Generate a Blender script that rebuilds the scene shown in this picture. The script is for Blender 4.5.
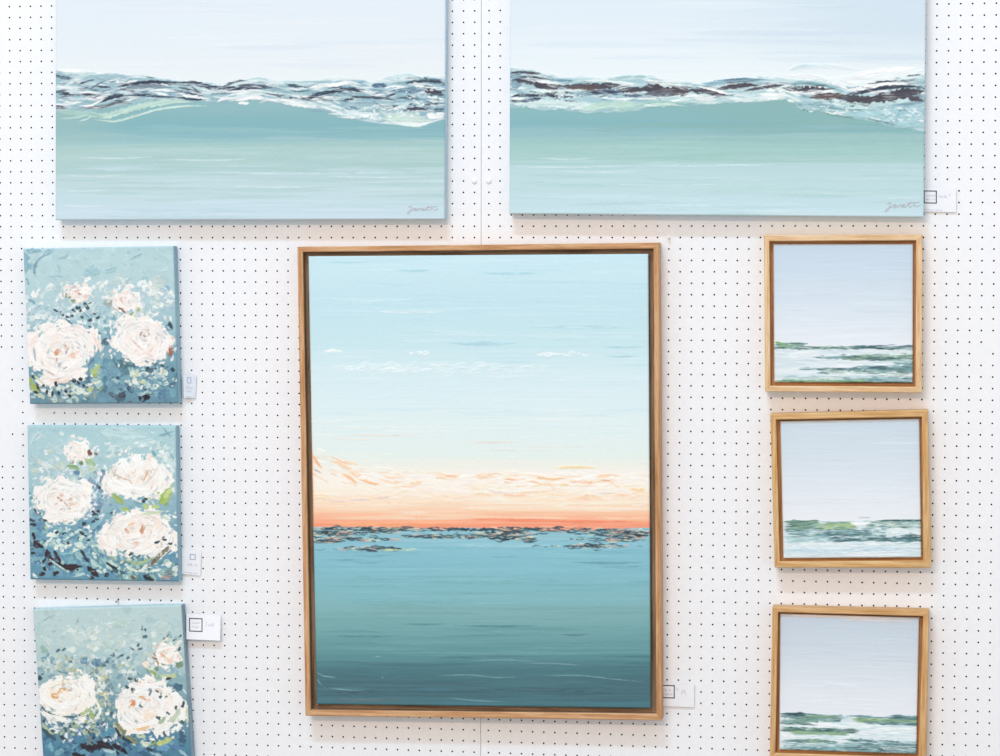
import bpy, math
import numpy as np
from mathutils import Matrix, Vector

scene = bpy.context.scene
for o in list(bpy.data.objects):
    bpy.data.objects.remove(o, do_unlink=True)
COL = scene.collection

# ------------------------------------------------------------------ camera
ZOFF = 1.5
F_PX = 2600.0
CAM_LOC = Vector((1.0143509, -5.7779305, 0.2824851 + ZOFF))
RIGHT = Vector((0.98658271, 0.16325834, 0.00112861))
UP = Vector((-0.00859134, 0.04501236, 0.99894949))
BACK = Vector((0.16303603, -0.98555599, 0.04581102))
cam_data = bpy.data.cameras.new('camera')
cam = bpy.data.objects.new('camera', cam_data)
COL.objects.link(cam)
cam_data.sensor_fit = 'HORIZONTAL'
cam_data.sensor_width = 36.0
cam_data.lens = 36.0 * F_PX / 1000.0
cam_data.clip_start = 0.05
cam.matrix_world = Matrix(((RIGHT.x, UP.x, BACK.x, CAM_LOC.x),
                           (RIGHT.y, UP.y, BACK.y, CAM_LOC.y),
                           (RIGHT.z, UP.z, BACK.z, CAM_LOC.z),
                           (0, 0, 0, 1)))
scene.camera = cam

# ------------------------------------------------------------------ light and exposure
world = bpy.data.worlds.new('soft_room_light')
scene.world = world
world.use_nodes = True
bg = world.node_tree.nodes['Background']
bg.inputs['Color'].default_value = (0.965, 0.98, 1.0, 1)
bg.inputs['Strength'].default_value = 0.785

def area(name, loc, target, size, power, color):
    d = bpy.data.lights.new(name, 'AREA')
    d.shape = 'RECTANGLE'
    d.size, d.size_y = size
    d.energy = power
    d.color = color
    o = bpy.data.objects.new(name, d)
    COL.objects.link(o)
    o.location = loc
    o.rotation_euler = (Vector(target) - Vector(loc)).to_track_quat('-Z', 'Y').to_euler()
    return o

TGT = Vector((0.0, 0.0, ZOFF))
# a long cool daylight opening high in front, a long warm strip lamp lower down
KEY_DIR = Vector((-3.0, -19.3, 26.0)).normalized()
WARM_DIR = Vector((-2.6, -19.3, 6.8)).normalized()
area('skylight', TGT + KEY_DIR * 11.0, TGT, (3.4, 0.55), 475, (0.50, 0.76, 1.0))
area('spot_lamp', TGT + WARM_DIR * 11.0, TGT, (3.8, 0.6), 290, (1.0, 0.70, 0.50))

scene.view_settings.view_transform = 'Standard'
scene.view_settings.look = 'None'
scene.view_settings.exposure = 0.10
scene.view_settings.gamma = 1.0
scene.view_settings.use_curve_mapping = False

# ------------------------------------------------------------------ helpers
LIT = np.array([1.045, 1.06, 1.09])      # light level on the wall, to pick pigment from

def srgb(h):
    h = h.lstrip('#')
    return np.array([int(h[i:i + 2], 16) / 255.0 for i in (0, 2, 4)])

def lin(c):
    c = np.asarray(c, float)
    return np.where(c <= 0.04045, c / 12.92, ((c + 0.055) / 1.055) ** 2.4)

def pig(h):
    return np.clip(lin(srgb(h)) / LIT, 0, 0.93)

def at(x, y, d=0.0):
    """point at d metres off the board, seen at x, y of the 1000 x 756 frame"""
    r = RIGHT * ((x - 500) / F_PX) - UP * ((y - 378) / F_PX) - BACK
    t = (-d - CAM_LOC.y) / r.y
    return CAM_LOC + r * t

def link(name, me, mats, parent=None):
    o = bpy.data.objects.new(name, me)
    COL.objects.link(o)
    for m in (mats if isinstance(mats, (list, tuple)) else [mats]):
        me.materials.append(m)
    if parent is not None:
        o.parent = parent
        o.matrix_parent_inverse = Matrix.Identity(4)
    return o

def mesh(name, verts, faces, mats, parent=None, origin=(0, 0, 0), idx=None, smooth=False):
    me = bpy.data.meshes.new(name)
    ox = Vector(origin)
    me.from_pydata([tuple(Vector(v) - ox) for v in verts], [], faces)
    if idx is not None:
        me.polygons.foreach_set('material_index', idx)
    if smooth:
        me.polygons.foreach_set('use_smooth', [True] * len(me.polygons))
    me.update()
    return link(name, me, mats, parent)

def thing(name, loc, label, cat, group=None):
    o = bpy.data.objects.new(name, None)
    COL.objects.link(o)
    o.location = loc
    o.empty_display_size = 0.05
    tag(o, label, cat, group)
    return o

def tag(o, label, cat, group=None):
    o['label'] = label
    o['category'] = cat
    if group:
        o['group'] = group

def new_mat(name, rough=0.6, spec=0.3):
    m = bpy.data.materials.new(name)
    m.use_nodes = True
    nt = m.node_tree
    b = nt.nodes['Principled BSDF']
    b.inputs['Roughness'].default_value = rough
    b.inputs['Specular IOR Level'].default_value = spec
    return m, nt, b

def noise_mat(name, c1, c2, scale=(20, 20, 20), rough=0.6, spec=0.3, bump=0.0, detail=4, lo=0.35, hi=0.65, bscale=1.0):
    m, nt, b = new_mat(name, rough, spec)
    tc = nt.nodes.new('ShaderNodeTexCoord')
    mp = nt.nodes.new('ShaderNodeMapping')
    mp.inputs['Scale'].default_value = scale
    nz = nt.nodes.new('ShaderNodeTexNoise')
    nz.inputs['Scale'].default_value = 1.0
    nz.inputs['Detail'].default_value = detail
    cr = nt.nodes.new('ShaderNodeValToRGB')
    cr.color_ramp.elements[0].position = lo
    cr.color_ramp.elements[1].position = hi
    cr.color_ramp.elements[0].color = (*c1, 1)
    cr.color_ramp.elements[1].color = (*c2, 1)
    nt.links.new(tc.outputs['Object'], mp.inputs['Vector'])
    nt.links.new(mp.outputs['Vector'], nz.inputs['Vector'])
    nt.links.new(nz.outputs['Fac'], cr.inputs['Fac'])
    nt.links.new(cr.outputs['Color'], b.inputs['Base Color'])
    if bump:
        bp = nt.nodes.new('ShaderNodeBump')
        bp.inputs['Strength'].default_value = bump
        bp.inputs['Distance'].default_value = 0.001 * bscale
        nt.links.new(nz.outputs['Fac'], bp.inputs['Height'])
        nt.links.new(bp.outputs['Normal'], b.inputs['Normal'])
    return m

def wood_mat(name, base, dark, light, along, rough=0.55):
    """straight-grained timber; the grain runs along 'x' or 'z' of the board"""
    m, nt, b = new_mat(name, rough, 0.3)
    tc = nt.nodes.new('ShaderNodeTexCoord')
    def nz(sc, det):
        mp = nt.nodes.new('ShaderNodeMapping')
        mp.inputs['Scale'].default_value = (sc[0], sc[1], sc[1]) if along == 'x' else (sc[1], sc[1], sc[0])
        n = nt.nodes.new('ShaderNodeTexNoise')
        n.inputs['Scale'].default_value = 1.0
        n.inputs['Detail'].default_value = det
        nt.links.new(tc.outputs['Object'], mp.inputs['Vector'])
        nt.links.new(mp.outputs['Vector'], n.inputs['Vector'])
        return n
    n1 = nz((7, 160), 3)
    n2 = nz((30, 500), 2)
    n3 = nz((3, 12), 1)
    r1 = nt.nodes.new('ShaderNodeValToRGB')
    r1.color_ramp.elements[0].position = 0.36
    r1.color_ramp.elements[0].color = (*dark, 1)
    r1.color_ramp.elements[1].position = 0.62
    r1.color_ramp.elements[1].color = (*light, 1)
    e = r1.color_ramp.elements.new(0.5)
    e.color = (*base, 1)
    nt.links.new(n1.outputs['Fac'], r1.inputs['Fac'])
    mx = nt.nodes.new('ShaderNodeMix'); mx.data_type = 'RGBA'; mx.blend_type = 'MULTIPLY'
    r2 = nt.nodes.new('ShaderNodeValToRGB')
    r2.color_ramp.elements[0].position = 0.38
    r2.color_ramp.elements[0].color = (0.72, 0.66, 0.6, 1)
    r2.color_ramp.elements[1].position = 0.55
    r2.color_ramp.elements[1].color = (1, 1, 1, 1)
    nt.links.new(n2.outputs['Fac'], r2.inputs['Fac'])
    mx.inputs[0].default_value = 0.55
    nt.links.new(r1.outputs['Color'], mx.inputs[6])
    nt.links.new(r2.outputs['Color'], mx.inputs[7])
    mx2 = nt.nodes.new('ShaderNodeMix'); mx2.data_type = 'RGBA'; mx2.blend_type = 'MULTIPLY'
    r3 = nt.nodes.new('ShaderNodeValToRGB')
    r3.color_ramp.elements[0].position = 0.3
    r3.color_ramp.elements[0].color = (0.86, 0.84, 0.8, 1)
    r3.color_ramp.elements[1].position = 0.7
    r3.color_ramp.elements[1].color = (1, 1, 1, 1)
    nt.links.new(n3.outputs['Fac'], r3.inputs['Fac'])
    mx2.inputs[0].default_value = 0.8
    nt.links.new(mx.outputs[2], mx2.inputs[6])
    nt.links.new(r3.outputs['Color'], mx2.inputs[7])
    nt.links.new(mx2.outputs[2], b.inputs['Base Color'])
    bp = nt.nodes.new('ShaderNodeBump')
    bp.inputs['Strength'].default_value = 0.25
    bp.inputs['Distance'].default_value = 0.0006
    nt.links.new(n2.outputs['Fac'], bp.inputs['Height'])
    nt.links.new(bp.outputs['Normal'], b.inputs['Normal'])
    return m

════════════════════

## Task description
Write out again, exactly, the lines from the start of the listing up to the line containing "area('spot_lamp', TGT +", with both ends and without pictures.

## Finished exercise
Generate a Blender script that rebuilds the scene shown in this picture. The script is for Blender 4.5.
import bpy, math
import numpy as np
from mathutils import Matrix, Vector

scene = bpy.context.scene
for o in list(bpy.data.objects):
    bpy.data.objects.remove(o, do_unlink=True)
COL = scene.collection

# ------------------------------------------------------------------ camera
ZOFF = 1.5
F_PX = 2600.0
CAM_LOC = Vector((1.0143509, -5.7779305, 0.2824851 + ZOFF))
RIGHT = Vector((0.98658271, 0.16325834, 0.00112861))
UP = Vector((-0.00859134, 0.04501236, 0.99894949))
BACK = Vector((0.16303603, -0.98555599, 0.04581102))
cam_data = bpy.data.cameras.new('camera')
cam = bpy.data.objects.new('camera', cam_data)
COL.objects.link(cam)
cam_data.sensor_fit = 'HORIZONTAL'
cam_data.sensor_width = 36.0
cam_data.lens = 36.0 * F_PX / 1000.0
cam_data.clip_start = 0.05
cam.matrix_world = Matrix(((RIGHT.x, UP.x, BACK.x, CAM_LOC.x),
                           (RIGHT.y, UP.y, BACK.y, CAM_LOC.y),
                           (RIGHT.z, UP.z, BACK.z, CAM_LOC.z),
                           (0, 0, 0, 1)))
scene.camera = cam

# ------------------------------------------------------------------ light and exposure
world = bpy.data.worlds.new('soft_room_light')
scene.world = world
world.use_nodes = True
bg = world.node_tree.nodes['Background']
bg.inputs['Color'].default_value = (0.965, 0.98, 1.0, 1)
bg.inputs['Strength'].default_value = 0.785

def area(name, loc, target, size, power, color):
    d = bpy.data.lights.new(name, 'AREA')
    d.shape = 'RECTANGLE'
    d.size, d.size_y = size
    d.energy = power
    d.color = color
    o = bpy.data.objects.new(name, d)
    COL.objects.link(o)
    o.location = loc
    o.rotation_euler = (Vector(target) - Vector(loc)).to_track_quat('-Z', 'Y').to_euler()
    return o

TGT = Vector((0.0, 0.0, ZOFF))
# a long cool daylight opening high in front, a long warm strip lamp lower down
KEY_DIR = Vector((-3.0, -19.3, 26.0)).normalized()
WARM_DIR = Vector((-2.6, -19.3, 6.8)).normalized()
area('skylight', TGT + KEY_DIR * 11.0, TGT, (3.4, 0.55), 475, (0.50, 0.76, 1.0))
area('spot_lamp', TGT + WARM_DIR * 11.0, TGT, (3.8, 0.6), 290, (1.0, 0.70, 0.50))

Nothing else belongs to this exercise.